Todo hombre, en la historia que construye diariamente, debería reiniciarla donde se ubica el ser-racional actual mirando los escombros para no repetirla. Sólo así tendría sentido su crónica esforzada y trágica. Alcanzaría un sentido para no ser arrojada a la hoguera en la que continuamente quema sus acontecimientos. Hay un punto para esta decisión y es la ética a construir con su auténtica capacidad inteligente, en la que sepa vislumbrar al “prójimo”, y además eliminar el miedo a la soledad última. Asumirla.

No podemos crear escenarios para ocultar nuestra incapacidad esencial ni relativizar que la hemos substituido con el progreso y con el poder sobre los “otros”. Somos seres que emocionalmente necesitamos superar a los otros semejantes y luchar por una vida detrás de la muerte. Esto no nos alejó de la situación de quedar solos en el destino final, pero nos encaminó a perder la única vida que tenemos en la conciencia y la única conciencia de la vida.

La naturaleza nos conformó a su designio y no al que intentamos asumir. Y esto es capital. Decidió la historia del hombre. Construyó su “estilo de ser”. Hemos alcanzado, dentro del espacio limitado del conocimiento, una utilización de nuestra conciencia pero jamás su significado. Quizás se pueda, todavía, asumir con honradez nuestra soledad última inexplicada, la que no justifica las consecuencias del miedo ni las perversiones contra el “factor humano”, soslayando la incapacidad para explicarnos.
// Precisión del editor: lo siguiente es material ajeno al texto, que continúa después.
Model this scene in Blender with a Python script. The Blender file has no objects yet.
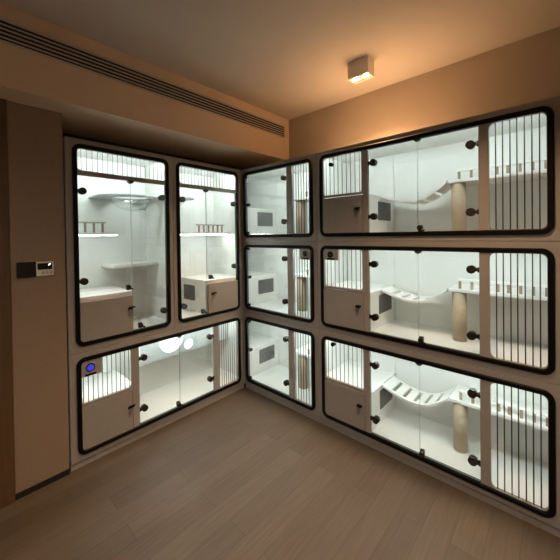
import bpy, bmesh, math, random
from mathutils import Vector, Matrix
random.seed(7)
COL = bpy.context.scene.collection
D = 0.455           # cabinet depth
WY, WX = 0.47, 0.47 # back wall / right wall
CEIL = 2.65

# ---------------------------------------------------------------- materials
def srgb(r, g, b):
    f = lambda c: (c/255/12.92) if c/255 <= .04045 else ((c/255+.055)/1.055)**2.4
    return (f(r), f(g), f(b), 1)

def new_mat(name):
    m = bpy.data.materials.new(name); m.use_nodes = True
    nt = m.node_tree; b = nt.nodes['Principled BSDF']
    return m, nt, b

def simple(name, col, rough=.5, metal=0., noise=.0, scale=40., bump=0., bscale=200., emit=None, es=0.):
    m, nt, b = new_mat(name)
    b.inputs['Base Color'].default_value = col
    b.inputs['Roughness'].default_value = rough
    b.inputs['Metallic'].default_value = metal
    N, L = nt.nodes, nt.links
    tc = N.new('ShaderNodeTexCoord')
    if noise > 0:
        n = N.new('ShaderNodeTexNoise'); n.inputs['Scale'].default_value = scale; n.inputs['Detail'].default_value = 4
        L.new(tc.outputs['Object'], n.inputs['Vector'])
        r = N.new('ShaderNodeValToRGB')
        a = [max(0, c*(1-noise)) for c in col[:3]]; c2 = [min(1, c*(1+noise)) for c in col[:3]]
        r.color_ramp.elements[0].color = (*a, 1); r.color_ramp.elements[1].color = (*c2, 1)
        r.color_ramp.elements[0].position = .3; r.color_ramp.elements[1].position = .7
        L.new(n.outputs['Fac'], r.inputs['Fac']); L.new(r.outputs['Color'], b.inputs['Base Color'])
    if bump > 0:
        n = N.new('ShaderNodeTexNoise'); n.inputs['Scale'].default_value = bscale
        L.new(tc.outputs['Object'], n.inputs['Vector'])
        bp = N.new('ShaderNodeBump'); bp.inputs['Strength'].default_value = bump; bp.inputs['Distance'].default_value = .002
        L.new(n.outputs['Fac'], bp.inputs['Height']); L.new(bp.outputs['Normal'], b.inputs['Normal'])
    if emit:
        b.inputs['Emission Color'].default_value = emit; b.inputs['Emission Strength'].default_value = es
    return m

def glass_mat(name, tint, base=.05, graze=.55):
    m = bpy.data.materials.new(name); m.use_nodes = True
    nt = m.node_tree; N, L = nt.nodes, nt.links
    N.remove(N['Principled BSDF'])
    out = N['Material Output']
    t = N.new('ShaderNodeBsdfTransparent'); t.inputs['Color'].default_value = tint
    g = N.new('ShaderNodeBsdfGlossy'); g.inputs['Roughness'].default_value = .0
    g.inputs['Color'].default_value = (1, 1, 1, 1)
    lw = N.new('ShaderNodeLayerWeight'); lw.inputs['Blend'].default_value = .5
    p = N.new('ShaderNodeMath'); p.operation = 'POWER'; p.inputs[1].default_value = 4
    mm = N.new('ShaderNodeMath'); mm.operation = 'MULTIPLY_ADD'; mm.inputs[1].default_value = graze; mm.inputs[2].default_value = base
    L.new(lw.outputs['Facing'], p.inputs[0]); L.new(p.outputs[0], mm.inputs[0])
    mx = N.new('ShaderNodeMixShader')
    L.new(mm.outputs[0], mx.inputs['Fac']); L.new(t.outputs[0], mx.inputs[1]); L.new(g.outputs[0], mx.inputs[2])
    L.new(mx.outputs[0], out.inputs['Surface'])
    return m

def floor_mat():
    m, nt, b = new_mat('oak_planks'); N, L = nt.nodes, nt.links
    tc = N.new('ShaderNodeTexCoord')
    br = N.new('ShaderNodeTexBrick')
    br.offset = .37; br.offset_frequency = 2
    br.inputs['Scale'].default_value = 1
    br.inputs['Brick Width'].default_value = .98; br.inputs['Row Height'].default_value = .125
    br.inputs['Mortar Size'].default_value = .0009; br.inputs['Mortar Smooth'].default_value = .2
    br.inputs['Bias'].default_value = 0
    br.inputs['Color1'].default_value = srgb(*OAK1); br.inputs['Color2'].default_value = srgb(*OAK2)
    br.inputs['Mortar'].default_value = srgb(62, 48, 38)
    L.new(tc.outputs['Object'], br.inputs['Vector'])
    mp = N.new('ShaderNodeMapping'); mp.inputs['Scale'].default_value = (3.5, 60, 1)
    L.new(tc.outputs['Object'], mp.inputs['Vector'])
    n = N.new('ShaderNodeTexNoise'); n.inputs['Scale'].default_value = 1.2; n.inputs['Detail'].default_value = 8; n.inputs['Roughness'].default_value = .65
    L.new(mp.outputs[0], n.inputs['Vector'])
    r = N.new('ShaderNodeValToRGB')
    r.color_ramp.elements[0].position = .32; r.color_ramp.elements[0].color = (.66, .64, .61, 1)
    r.color_ramp.elements[1].position = .68; r.color_ramp.elements[1].color = (1, 1, 1, 1)
    L.new(n.outputs['Fac'], r.inputs['Fac'])
    mx = N.new('ShaderNodeMixRGB'); mx.blend_type = 'MULTIPLY'; mx.inputs['Fac'].default_value = .8
    L.new(br.outputs['Color'], mx.inputs[1]); L.new(r.outputs['Color'], mx.inputs[2])
    L.new(mx.outputs[0], b.inputs['Base Color'])
    b.inputs['Roughness'].default_value = .5
    bp = N.new('ShaderNodeBump'); bp.inputs['Strength'].default_value = .25; bp.inputs['Distance'].default_value = .002
    L.new(n.outputs['Fac'], bp.inputs['Height']); L.new(bp.outputs['Normal'], b.inputs['Normal'])
    return m

def wood_mat(name, c1, c2):
    m, nt, b = new_mat(name); N, L = nt.nodes, nt.links
    tc = N.new('ShaderNodeTexCoord'); mp = N.new('ShaderNodeMapping'); mp.inputs['Scale'].default_value = (40, 40, 2)
    n = N.new('ShaderNodeTexNoise'); n.inputs['Scale'].default_value = 1.5; n.inputs['Detail'].default_value = 6
    r = N.new('ShaderNodeValToRGB'); r.color_ramp.elements[0].color = c1; r.color_ramp.elements[1].color = c2
    L.new(tc.outputs['Object'], mp.inputs[0]); L.new(mp.outputs[0], n.inputs['Vector']); L.new(n.outputs['Fac'], r.inputs['Fac'])
    L.new(r.outputs[0], b.inputs['Base Color']); b.inputs['Roughness'].default_value = .5
    return m

def sisal_mat():
    m, nt, b = new_mat('sisal_rope'); N, L = nt.nodes, nt.links
    tc = N.new('ShaderNodeTexCoord')
    w = N.new('ShaderNodeTexWave'); w.bands_direction = 'Z'; w.inputs['Scale'].default_value = 42; w.inputs['Distortion'].default_value = .6
    w.inputs['Detail'].default_value = 2
    L.new(tc.outputs['Object'], w.inputs['Vector'])
    n = N.new('ShaderNodeTexNoise'); n.inputs['Scale'].default_value = 90; L.new(tc.outputs['Object'], n.inputs['Vector'])
    r = N.new('ShaderNodeValToRGB'); r.color_ramp.elements[0].color = srgb(158, 140, 116); r.color_ramp.elements[1].color = srgb(208, 192, 166)
    a = N.new('ShaderNodeMath'); a.operation = 'MULTIPLY_ADD'; a.inputs[1].default_value = .55; 
    L.new(w.outputs['Fac'], a.inputs[0]); 
    s = N.new('ShaderNodeMath'); s.operation = 'MULTIPLY'; s.inputs[1].default_value = .5
    L.new(n.outputs['Fac'], s.inputs[0]); L.new(s.outputs[0], a.inputs[2])
    L.new(a.outputs[0], r.inputs['Fac']); L.new(r.outputs[0], b.inputs['Base Color'])
    b.inputs['Roughness'].default_value = .95
    bp = N.new('ShaderNodeBump'); bp.inputs['Strength'].default_value = .6; bp.inputs['Distance'].default_value = .004
    L.new(w.outputs['Fac'], bp.inputs['Height']); L.new(bp.outputs['Normal'], b.inputs['Normal'])
    return m

def mesh_vent_mat():
    m, nt, b = new_mat('dark_mesh'); N, L = nt.nodes, nt.links
    tc = N.new('ShaderNodeTexCoord')
    ch = N.new('ShaderNodeTexChecker'); ch.inputs['Scale'].default_value = 110
    ch.inputs['Color1'].default_value = srgb(70, 72, 70); ch.inputs['Color2'].default_value = srgb(112, 114, 110)
    L.new(tc.outputs['Object'], ch.inputs['Vector']); L.new(ch.outputs['Color'], b.inputs['Base Color'])
    b.inputs['Roughness'].default_value = .7
    return m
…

Todo sistema acaba en la fe de algo o en el conocimiento de algo, por lo tanto en una conjunción de insuficiencia. Igual que el tronco de un árbol sus extremos son arborizaciones que se diluyen en el vacío de los cielos con las ramas o en la tierra con las raíces. No hay resolución metafísica alguna para esta simbología que es la del hombre.

No se puede negar ni objetar a la existencia. Sería ser poseedor de una verdad superior. En realidad, llegado a ese punto donde misterio y nada tienen el mismo significado, obligadamente debe declarar el ser-hombre su ignorancia. Lo que parece, el sin-sentido del universo, no puede contemplar ir más allá de lo relativo que es el hombre. Y si intenta darle un sentido tampoco tiene coherencia al saber de la muerte, del tiempo limitado de conciencia. ¿Quizás la muerte guarde un sentido? Entonces será declamar la idea de que la vida es una crueldad. En realidad se llega a un punto que se llama ahorrecia (sin decisión), la que parece ser la mayor lucidez que se pueda alcanzar. Todavía amamos la desesperanza para mantener las utopías.

Rómulo Macció en el transcurrir de su “Troitis tetes”, advierte que el hombre pasa de la rebeldía a la condición de tolerante, a la resignación; y por último a la expiación de su terrible situación. Quizás sea esta la última perspectiva que justifique la espera de la muerte y no anticiparse a ella. El triunfo de la nada es un perdido consuelo a esta espera de lo que se sospecha del universo: que es el progenitor del hastío que anida en el hombre.